Does Empathy Have a Cost? Older Adults and Social Partners Experiencing Problems

Background and Objectives:

Empathy underlies older adults' awareness and responses to their social partners' needs, but it is unclear whether such awareness is beneficial or harmful to older adults' well-being. We examined whether older adults' empathy was associated with having encounters with social partners incurring problems and their own well-being throughout the day.

Research Design and Methods:

Participants were adults aged more than 65 years from the Daily Experiences and Well-being Study. These older adults (n = 313) rated empathy and indicated social partners' problems (e.g., health, emotional, and financial problems) in a baseline interview. They also reported encounters with social partners and their mood every 3 hr over 5-6 days.


Multiple regressions showed that more empathic older adults reported a greater proportion of social partners with major life problems than less empathic older adults. Older adults' empathy was not associated with their contact or negative encounters with social partners experiencing problems.

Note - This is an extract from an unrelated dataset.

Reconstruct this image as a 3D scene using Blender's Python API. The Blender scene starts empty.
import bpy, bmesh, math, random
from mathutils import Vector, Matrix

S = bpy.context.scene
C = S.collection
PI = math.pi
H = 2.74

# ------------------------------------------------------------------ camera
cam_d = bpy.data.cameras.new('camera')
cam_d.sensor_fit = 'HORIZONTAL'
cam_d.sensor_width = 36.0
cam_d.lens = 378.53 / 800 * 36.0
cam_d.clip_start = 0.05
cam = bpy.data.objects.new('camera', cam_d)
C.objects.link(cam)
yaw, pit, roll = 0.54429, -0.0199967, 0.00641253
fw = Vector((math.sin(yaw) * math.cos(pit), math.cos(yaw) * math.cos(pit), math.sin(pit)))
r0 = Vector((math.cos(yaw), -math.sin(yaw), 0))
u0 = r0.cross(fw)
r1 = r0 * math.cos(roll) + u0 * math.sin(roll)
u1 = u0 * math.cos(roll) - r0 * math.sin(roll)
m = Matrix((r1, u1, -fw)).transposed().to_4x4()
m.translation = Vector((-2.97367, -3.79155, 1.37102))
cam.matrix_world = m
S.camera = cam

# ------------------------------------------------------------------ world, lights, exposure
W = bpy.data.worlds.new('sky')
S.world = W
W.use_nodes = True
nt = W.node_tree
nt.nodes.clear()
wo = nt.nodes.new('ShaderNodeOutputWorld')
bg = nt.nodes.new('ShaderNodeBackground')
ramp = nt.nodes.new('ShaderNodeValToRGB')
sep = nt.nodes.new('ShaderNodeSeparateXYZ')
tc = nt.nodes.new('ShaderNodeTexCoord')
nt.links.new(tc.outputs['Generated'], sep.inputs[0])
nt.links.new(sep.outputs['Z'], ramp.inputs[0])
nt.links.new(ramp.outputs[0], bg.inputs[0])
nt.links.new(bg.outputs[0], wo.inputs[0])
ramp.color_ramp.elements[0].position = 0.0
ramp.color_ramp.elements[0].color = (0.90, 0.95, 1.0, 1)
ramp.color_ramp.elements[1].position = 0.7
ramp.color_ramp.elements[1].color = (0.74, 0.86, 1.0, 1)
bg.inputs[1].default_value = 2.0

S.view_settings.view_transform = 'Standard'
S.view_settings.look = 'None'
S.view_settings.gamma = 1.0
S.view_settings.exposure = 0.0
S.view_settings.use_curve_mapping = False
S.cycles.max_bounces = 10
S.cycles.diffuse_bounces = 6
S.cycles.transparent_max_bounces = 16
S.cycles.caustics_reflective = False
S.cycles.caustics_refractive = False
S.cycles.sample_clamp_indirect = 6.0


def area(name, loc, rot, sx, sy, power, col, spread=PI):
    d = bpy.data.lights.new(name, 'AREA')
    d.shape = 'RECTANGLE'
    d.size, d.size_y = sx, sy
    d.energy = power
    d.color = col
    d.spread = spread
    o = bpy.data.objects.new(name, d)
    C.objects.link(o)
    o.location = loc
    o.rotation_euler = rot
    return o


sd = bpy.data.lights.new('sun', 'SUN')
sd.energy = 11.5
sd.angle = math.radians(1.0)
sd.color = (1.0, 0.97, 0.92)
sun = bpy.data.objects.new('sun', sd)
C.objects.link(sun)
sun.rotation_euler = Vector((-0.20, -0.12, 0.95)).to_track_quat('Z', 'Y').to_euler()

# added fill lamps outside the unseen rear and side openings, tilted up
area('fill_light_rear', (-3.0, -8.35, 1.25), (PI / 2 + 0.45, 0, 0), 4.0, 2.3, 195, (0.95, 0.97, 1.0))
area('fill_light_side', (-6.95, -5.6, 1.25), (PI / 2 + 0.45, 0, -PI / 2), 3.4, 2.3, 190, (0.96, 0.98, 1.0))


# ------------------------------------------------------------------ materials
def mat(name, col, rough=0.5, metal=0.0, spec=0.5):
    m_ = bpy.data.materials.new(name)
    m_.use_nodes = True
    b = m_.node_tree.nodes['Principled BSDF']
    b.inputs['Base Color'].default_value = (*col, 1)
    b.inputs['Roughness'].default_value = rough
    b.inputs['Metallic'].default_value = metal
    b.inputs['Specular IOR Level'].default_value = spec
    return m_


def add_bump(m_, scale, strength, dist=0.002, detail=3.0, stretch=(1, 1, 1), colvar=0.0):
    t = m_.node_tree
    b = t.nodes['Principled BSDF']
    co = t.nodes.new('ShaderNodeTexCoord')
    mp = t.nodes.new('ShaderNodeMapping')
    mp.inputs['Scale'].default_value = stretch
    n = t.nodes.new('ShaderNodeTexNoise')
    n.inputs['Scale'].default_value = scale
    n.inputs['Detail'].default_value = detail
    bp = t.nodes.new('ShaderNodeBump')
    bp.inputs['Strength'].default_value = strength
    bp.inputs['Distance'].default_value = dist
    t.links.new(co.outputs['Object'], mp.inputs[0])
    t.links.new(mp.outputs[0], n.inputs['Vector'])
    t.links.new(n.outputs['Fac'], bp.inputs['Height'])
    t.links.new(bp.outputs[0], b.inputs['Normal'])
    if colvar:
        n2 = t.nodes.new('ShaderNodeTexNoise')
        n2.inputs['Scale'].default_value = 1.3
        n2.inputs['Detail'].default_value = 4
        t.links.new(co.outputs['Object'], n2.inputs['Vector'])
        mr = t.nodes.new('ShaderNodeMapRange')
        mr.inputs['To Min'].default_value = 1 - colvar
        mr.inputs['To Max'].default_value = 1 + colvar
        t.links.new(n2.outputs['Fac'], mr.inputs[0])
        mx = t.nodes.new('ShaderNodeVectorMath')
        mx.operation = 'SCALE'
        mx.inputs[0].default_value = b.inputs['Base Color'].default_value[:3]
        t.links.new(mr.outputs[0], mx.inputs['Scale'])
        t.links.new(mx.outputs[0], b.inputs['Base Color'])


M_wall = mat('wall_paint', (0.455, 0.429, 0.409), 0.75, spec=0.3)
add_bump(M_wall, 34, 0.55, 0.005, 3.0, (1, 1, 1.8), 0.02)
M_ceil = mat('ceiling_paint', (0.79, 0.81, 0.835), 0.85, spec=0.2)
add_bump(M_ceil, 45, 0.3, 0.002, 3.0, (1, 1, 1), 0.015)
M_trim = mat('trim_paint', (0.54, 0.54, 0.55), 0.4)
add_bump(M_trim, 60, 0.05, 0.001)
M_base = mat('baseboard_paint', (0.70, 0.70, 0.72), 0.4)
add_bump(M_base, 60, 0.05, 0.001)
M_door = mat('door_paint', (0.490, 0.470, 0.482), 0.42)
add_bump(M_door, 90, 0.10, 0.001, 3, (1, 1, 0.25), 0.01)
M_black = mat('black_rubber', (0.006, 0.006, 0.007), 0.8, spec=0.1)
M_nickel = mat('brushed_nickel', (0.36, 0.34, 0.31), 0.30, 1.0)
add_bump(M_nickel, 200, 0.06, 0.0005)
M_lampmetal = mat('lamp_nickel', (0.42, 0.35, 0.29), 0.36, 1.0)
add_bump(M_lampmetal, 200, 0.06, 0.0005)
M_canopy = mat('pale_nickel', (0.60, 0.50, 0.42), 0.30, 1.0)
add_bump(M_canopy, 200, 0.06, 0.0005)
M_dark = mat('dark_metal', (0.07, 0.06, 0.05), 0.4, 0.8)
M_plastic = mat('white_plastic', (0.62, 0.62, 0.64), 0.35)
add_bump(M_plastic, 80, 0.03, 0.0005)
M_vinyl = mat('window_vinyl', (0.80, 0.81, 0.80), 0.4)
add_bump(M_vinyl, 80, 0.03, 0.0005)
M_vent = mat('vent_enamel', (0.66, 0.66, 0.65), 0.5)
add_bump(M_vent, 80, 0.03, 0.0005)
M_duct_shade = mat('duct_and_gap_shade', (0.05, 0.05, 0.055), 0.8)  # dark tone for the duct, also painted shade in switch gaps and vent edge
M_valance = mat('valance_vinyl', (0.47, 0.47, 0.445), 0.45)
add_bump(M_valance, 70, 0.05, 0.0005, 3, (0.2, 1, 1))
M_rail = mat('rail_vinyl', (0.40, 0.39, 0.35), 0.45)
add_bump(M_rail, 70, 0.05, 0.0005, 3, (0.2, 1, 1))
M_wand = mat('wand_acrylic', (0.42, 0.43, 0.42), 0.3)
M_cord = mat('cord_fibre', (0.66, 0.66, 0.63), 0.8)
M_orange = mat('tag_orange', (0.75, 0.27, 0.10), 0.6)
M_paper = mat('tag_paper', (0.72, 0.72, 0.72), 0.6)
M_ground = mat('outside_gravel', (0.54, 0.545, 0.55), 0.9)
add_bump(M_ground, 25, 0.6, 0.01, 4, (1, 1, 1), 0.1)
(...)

Multilevel models revealed that encounters with these social partners had negative consequences for older adults' mood throughout the day; however, these consequences were reduced in more empathic older adults.

Discussion and Implications:

This study emphasizes the importance of empathy in late life and refines our understanding of older adults' social lives and well-being. Findings carry implications for interventions that aim to protect older adults' well-being when their close others incur crises.